A associação Coração Silenciado, que reúne vítimas de abuso sexual na Igreja Católica, condena a postura da Conferência Episcopal Portuguesa (CEP) sobre a eventual atribuição de indemnizações, salientando que é preciso “passar das palavras aos atos”.
Em declarações à Lusa na sequência da divulgação do relatório dos primeiros seis meses de atividade do Grupo VITA, que aponta para a existência de quatro pedidos de indemnização, Cristina Amaral, uma das líderes da associação, defende que a Igreja tem de falar “a uma só voz” sobre esta matéria e não remeter para aspetos jurídicos a definir no futuro, visando, em particular, o presidente da CEP, o bispo José Ornelas.
“Já nos habituou a ir prevaricando e a fazer muito pouco quando se fala em indemnizações. É uma pena que a Igreja não se una e não falem todos a uma só voz. Há vários bispos que são completamente a favor, há outros que não, e isto é inacreditável... Até parece que somos uma Igreja gigante como a dos Estados Unidos da América. Nota-se que [José] Ornelas é completamente avesso às indemnizações”, disse a responsável da associação.
Assumindo ser uma das vítimas que manifestou vontade de ser indemnizada, Cristina Amaral lamentou que o processo seja pouco humanizado e até dissuasor para as vítimas, lamentando também que a CEP apenas vá receber a associação em janeiro, quase um ano depois da apresentação, em fevereiro deste ano, do relatório da Comissão Independente para o Estudo dos Abusos Sexuais de Crianças na Igreja Católica.

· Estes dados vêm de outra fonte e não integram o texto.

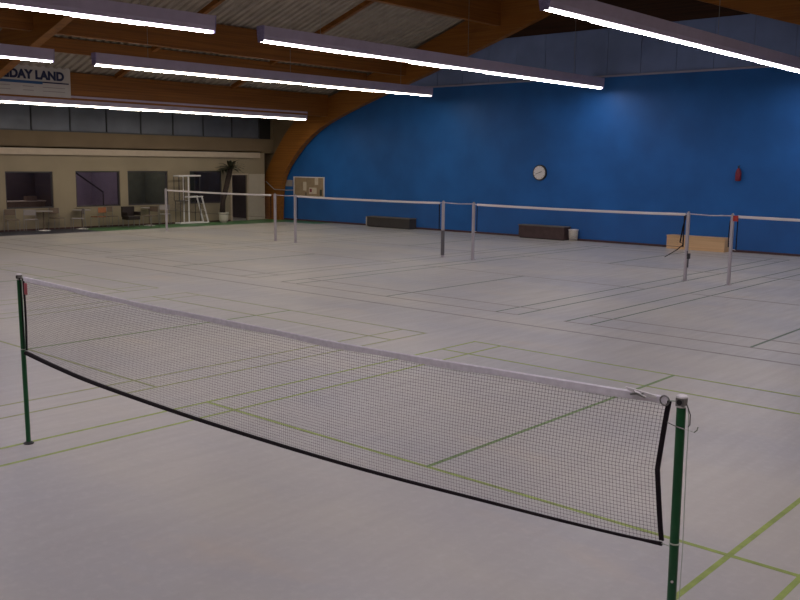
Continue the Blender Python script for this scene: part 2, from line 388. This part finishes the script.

“Ainda não tivemos resposta [aos pedidos de indemnização]. Ainda está em estudo, é o que nos dizem. Efetivamente, pedir indemnizações é um assunto muito pouco falado e pouco esclarecedor... Fiz o processo, sou uma das vítimas visadas, e os processos não estão concluídos. Há ainda mais pessoas, mas está tudo feito para dificultar as coisas”, afirmou.
Para a responsável da Coração Silenciado, a argumentação da CEP de que as eventuais indemnizações têm de ser vistas juridicamente caso a caso “é uma fuga” à questão e que coloca todo o peso sobre as vítimas, lembrando que muitas só assumem o abuso décadas depois e, por vezes, à revelia das suas próprias famílias.
“Enquanto vítimas ouvimos muita coisa, mas não vimos nada que nos leve a acreditar que chegaremos a essa questão muito em breve. Faltam ações. Há um ‘jogo de empurra’”, referiu, concluindo: “Não sei a quem interessa este jogo, não é às vítimas. É um empurrar de responsabilidade para a vítima. Tudo isto é ganhar tempo, quem sabe, para ver se morremos e se nos calamos”.
Na terça-feira, o bispo José Ornelas, sublinhou que as indemnizações, em termos formais, são uma matéria jurídica cujo pagamento teria de ser enquadrado naquilo que está previsto na lei, desde que cumpridos os critérios para o efeito.
José Ornelas sublinhou ainda que a Igreja Católica está disponível “para ir além” do ponto de vista estritamente legal, e que espera pelo trabalho do Grupo VITA e da Equipa de Coordenação Nacional das Comissões Diocesanas para estabelecer critérios para pagamentos, que terão de ser sempre considerados individualmente, face à realidade de cada vítima.